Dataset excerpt
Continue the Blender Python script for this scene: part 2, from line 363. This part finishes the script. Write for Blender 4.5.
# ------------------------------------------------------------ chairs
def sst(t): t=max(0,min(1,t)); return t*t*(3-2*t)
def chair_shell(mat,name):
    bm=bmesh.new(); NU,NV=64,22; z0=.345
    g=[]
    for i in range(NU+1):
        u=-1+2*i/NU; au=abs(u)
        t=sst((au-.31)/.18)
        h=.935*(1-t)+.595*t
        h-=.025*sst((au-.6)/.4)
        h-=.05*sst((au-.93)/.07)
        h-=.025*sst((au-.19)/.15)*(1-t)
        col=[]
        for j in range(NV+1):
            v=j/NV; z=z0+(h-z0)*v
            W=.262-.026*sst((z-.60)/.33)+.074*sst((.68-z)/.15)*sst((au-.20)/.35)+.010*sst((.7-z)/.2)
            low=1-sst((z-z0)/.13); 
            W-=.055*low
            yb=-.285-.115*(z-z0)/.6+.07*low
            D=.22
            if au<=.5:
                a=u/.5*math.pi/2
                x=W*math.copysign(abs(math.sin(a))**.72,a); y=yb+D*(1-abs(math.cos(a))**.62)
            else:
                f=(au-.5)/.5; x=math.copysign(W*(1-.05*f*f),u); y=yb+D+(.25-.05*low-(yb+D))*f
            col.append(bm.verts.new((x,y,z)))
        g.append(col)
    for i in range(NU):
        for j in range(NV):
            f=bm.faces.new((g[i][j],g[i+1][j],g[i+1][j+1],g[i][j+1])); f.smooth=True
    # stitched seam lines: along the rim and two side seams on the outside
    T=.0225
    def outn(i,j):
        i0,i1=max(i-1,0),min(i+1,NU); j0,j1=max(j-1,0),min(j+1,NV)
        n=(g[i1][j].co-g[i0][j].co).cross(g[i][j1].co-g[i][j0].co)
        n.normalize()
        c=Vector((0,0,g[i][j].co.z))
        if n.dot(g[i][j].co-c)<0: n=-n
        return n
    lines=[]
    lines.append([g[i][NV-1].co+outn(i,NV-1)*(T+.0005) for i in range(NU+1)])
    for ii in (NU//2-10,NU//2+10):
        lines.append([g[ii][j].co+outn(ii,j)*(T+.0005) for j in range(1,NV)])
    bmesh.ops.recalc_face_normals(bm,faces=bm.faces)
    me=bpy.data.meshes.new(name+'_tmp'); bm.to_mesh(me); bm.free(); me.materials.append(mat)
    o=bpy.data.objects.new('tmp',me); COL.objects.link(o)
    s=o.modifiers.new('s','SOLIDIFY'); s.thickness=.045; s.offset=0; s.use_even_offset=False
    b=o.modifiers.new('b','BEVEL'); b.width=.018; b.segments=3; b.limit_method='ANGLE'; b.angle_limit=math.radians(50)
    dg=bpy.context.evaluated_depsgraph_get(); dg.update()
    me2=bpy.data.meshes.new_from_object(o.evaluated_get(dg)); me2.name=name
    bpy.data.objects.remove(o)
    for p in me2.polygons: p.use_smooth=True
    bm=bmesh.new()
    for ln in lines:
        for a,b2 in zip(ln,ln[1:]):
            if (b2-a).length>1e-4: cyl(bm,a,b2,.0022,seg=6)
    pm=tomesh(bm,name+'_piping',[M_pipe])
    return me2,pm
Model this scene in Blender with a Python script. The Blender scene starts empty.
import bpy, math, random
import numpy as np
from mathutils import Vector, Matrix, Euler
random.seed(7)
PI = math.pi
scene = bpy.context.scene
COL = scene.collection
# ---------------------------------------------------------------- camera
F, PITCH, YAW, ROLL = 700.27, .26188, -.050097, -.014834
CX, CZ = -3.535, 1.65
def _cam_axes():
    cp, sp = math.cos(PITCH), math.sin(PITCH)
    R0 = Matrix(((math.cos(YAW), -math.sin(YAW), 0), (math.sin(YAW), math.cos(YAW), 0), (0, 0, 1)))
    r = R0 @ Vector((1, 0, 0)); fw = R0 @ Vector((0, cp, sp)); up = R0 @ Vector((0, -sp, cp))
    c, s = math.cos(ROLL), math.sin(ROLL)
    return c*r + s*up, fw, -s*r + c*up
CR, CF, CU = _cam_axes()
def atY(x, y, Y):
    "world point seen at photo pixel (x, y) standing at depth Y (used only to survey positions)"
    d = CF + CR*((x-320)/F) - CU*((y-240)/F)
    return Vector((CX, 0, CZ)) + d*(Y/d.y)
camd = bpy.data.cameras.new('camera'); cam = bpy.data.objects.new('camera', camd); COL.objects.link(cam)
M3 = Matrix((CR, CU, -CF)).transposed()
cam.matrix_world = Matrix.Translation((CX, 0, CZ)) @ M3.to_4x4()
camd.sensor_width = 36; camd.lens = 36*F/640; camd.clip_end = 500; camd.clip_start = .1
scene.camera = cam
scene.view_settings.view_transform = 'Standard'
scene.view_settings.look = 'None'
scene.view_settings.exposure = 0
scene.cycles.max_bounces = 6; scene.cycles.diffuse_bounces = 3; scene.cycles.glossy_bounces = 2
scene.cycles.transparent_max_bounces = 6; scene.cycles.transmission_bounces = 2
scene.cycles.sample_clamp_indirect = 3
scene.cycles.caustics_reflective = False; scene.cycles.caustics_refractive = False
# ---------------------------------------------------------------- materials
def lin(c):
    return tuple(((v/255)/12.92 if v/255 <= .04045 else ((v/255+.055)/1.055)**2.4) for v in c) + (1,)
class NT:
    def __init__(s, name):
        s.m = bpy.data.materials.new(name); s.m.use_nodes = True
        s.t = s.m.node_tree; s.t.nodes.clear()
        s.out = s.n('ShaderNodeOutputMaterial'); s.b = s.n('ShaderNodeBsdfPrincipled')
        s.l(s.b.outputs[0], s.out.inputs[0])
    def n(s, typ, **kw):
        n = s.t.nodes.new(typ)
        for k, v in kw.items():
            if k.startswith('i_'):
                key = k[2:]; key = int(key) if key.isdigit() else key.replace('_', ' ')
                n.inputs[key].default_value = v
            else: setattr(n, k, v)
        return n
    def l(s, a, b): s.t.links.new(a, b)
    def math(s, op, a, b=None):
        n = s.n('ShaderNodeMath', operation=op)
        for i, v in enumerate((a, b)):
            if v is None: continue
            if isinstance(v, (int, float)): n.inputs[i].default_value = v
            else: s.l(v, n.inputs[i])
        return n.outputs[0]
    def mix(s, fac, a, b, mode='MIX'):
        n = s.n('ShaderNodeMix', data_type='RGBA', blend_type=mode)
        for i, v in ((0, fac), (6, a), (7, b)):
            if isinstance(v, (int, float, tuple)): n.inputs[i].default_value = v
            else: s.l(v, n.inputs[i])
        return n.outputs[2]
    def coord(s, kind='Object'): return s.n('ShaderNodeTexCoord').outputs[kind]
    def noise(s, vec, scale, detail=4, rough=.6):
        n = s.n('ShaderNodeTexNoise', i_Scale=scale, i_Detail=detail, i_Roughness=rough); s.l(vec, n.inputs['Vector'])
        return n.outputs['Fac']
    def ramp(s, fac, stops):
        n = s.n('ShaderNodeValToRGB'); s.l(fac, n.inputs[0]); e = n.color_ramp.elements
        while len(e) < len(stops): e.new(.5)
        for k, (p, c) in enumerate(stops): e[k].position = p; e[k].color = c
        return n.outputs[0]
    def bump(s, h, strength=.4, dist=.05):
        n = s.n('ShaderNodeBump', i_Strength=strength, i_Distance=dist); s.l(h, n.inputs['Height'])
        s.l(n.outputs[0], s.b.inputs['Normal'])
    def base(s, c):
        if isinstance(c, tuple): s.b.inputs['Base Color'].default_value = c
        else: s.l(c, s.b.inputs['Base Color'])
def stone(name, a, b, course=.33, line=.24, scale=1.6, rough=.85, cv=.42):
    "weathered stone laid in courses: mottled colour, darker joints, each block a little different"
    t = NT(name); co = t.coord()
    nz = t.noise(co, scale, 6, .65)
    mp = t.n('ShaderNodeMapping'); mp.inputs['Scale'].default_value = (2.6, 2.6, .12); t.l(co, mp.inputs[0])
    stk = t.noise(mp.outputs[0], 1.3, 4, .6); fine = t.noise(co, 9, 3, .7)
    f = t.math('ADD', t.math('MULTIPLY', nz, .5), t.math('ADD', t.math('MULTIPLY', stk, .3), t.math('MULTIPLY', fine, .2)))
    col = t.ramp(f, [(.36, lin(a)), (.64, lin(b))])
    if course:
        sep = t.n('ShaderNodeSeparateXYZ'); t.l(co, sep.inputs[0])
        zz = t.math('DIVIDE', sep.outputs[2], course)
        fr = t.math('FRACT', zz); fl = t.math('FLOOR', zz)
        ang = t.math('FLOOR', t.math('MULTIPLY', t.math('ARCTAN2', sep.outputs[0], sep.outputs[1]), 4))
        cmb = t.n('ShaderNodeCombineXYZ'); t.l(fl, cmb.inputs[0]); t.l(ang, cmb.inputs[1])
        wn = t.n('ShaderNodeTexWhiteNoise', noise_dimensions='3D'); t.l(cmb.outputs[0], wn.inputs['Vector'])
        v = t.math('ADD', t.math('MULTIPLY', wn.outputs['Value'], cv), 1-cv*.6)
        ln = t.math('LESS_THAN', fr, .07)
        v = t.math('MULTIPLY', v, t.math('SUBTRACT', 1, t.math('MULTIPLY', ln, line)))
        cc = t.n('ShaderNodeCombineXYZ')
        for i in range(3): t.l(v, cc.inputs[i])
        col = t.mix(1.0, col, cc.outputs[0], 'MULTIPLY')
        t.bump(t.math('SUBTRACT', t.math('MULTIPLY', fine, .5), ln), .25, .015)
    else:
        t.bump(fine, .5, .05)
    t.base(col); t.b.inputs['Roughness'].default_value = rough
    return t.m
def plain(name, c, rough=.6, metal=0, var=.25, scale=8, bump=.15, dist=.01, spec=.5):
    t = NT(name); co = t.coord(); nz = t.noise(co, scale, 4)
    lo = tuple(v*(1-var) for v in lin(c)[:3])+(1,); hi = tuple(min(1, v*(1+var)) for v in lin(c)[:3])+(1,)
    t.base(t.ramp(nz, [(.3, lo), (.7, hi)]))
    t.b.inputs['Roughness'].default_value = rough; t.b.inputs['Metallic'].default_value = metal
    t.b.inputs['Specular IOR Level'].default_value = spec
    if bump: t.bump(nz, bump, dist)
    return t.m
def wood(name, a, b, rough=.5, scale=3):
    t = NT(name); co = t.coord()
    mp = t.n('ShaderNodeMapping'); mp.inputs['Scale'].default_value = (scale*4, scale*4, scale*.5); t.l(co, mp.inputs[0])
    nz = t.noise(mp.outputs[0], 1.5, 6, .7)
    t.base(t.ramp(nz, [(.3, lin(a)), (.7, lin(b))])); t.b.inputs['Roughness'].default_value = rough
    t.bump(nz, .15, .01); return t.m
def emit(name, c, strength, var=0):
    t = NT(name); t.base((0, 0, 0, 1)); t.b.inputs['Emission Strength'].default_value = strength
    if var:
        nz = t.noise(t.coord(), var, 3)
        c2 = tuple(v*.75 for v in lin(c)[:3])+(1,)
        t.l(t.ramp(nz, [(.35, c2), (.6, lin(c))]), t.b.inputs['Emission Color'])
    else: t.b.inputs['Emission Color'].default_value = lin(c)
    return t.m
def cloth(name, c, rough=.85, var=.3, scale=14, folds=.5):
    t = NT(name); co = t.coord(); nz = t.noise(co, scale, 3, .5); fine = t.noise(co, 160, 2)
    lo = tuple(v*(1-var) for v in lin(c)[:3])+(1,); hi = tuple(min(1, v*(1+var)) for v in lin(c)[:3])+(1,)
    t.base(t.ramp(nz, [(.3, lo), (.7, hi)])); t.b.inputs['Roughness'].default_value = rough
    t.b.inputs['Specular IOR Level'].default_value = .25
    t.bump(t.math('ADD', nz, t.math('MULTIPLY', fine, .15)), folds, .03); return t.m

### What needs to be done
In the records, locate each line holding the string "scene" and copy it.

### Finished exercise
Continue the Blender Python script for this scene: part 2, from line 363. This part finishes the script. Write for Blender 4.5.
Model this scene in Blender with a Python script. The Blender scene starts empty.
scene = bpy.context.scene
COL = scene.collection
scene.camera = cam
scene.view_settings.view_transform = 'Standard'
scene.view_settings.look = 'None'
scene.view_settings.exposure = 0
scene.cycles.max_bounces = 6; scene.cycles.diffuse_bounces = 3; scene.cycles.glossy_bounces = 2
scene.cycles.transparent_max_bounces = 6; scene.cycles.transmission_bounces = 2
scene.cycles.sample_clamp_indirect = 3
scene.cycles.caustics_reflective = False; scene.cycles.caustics_refractive = False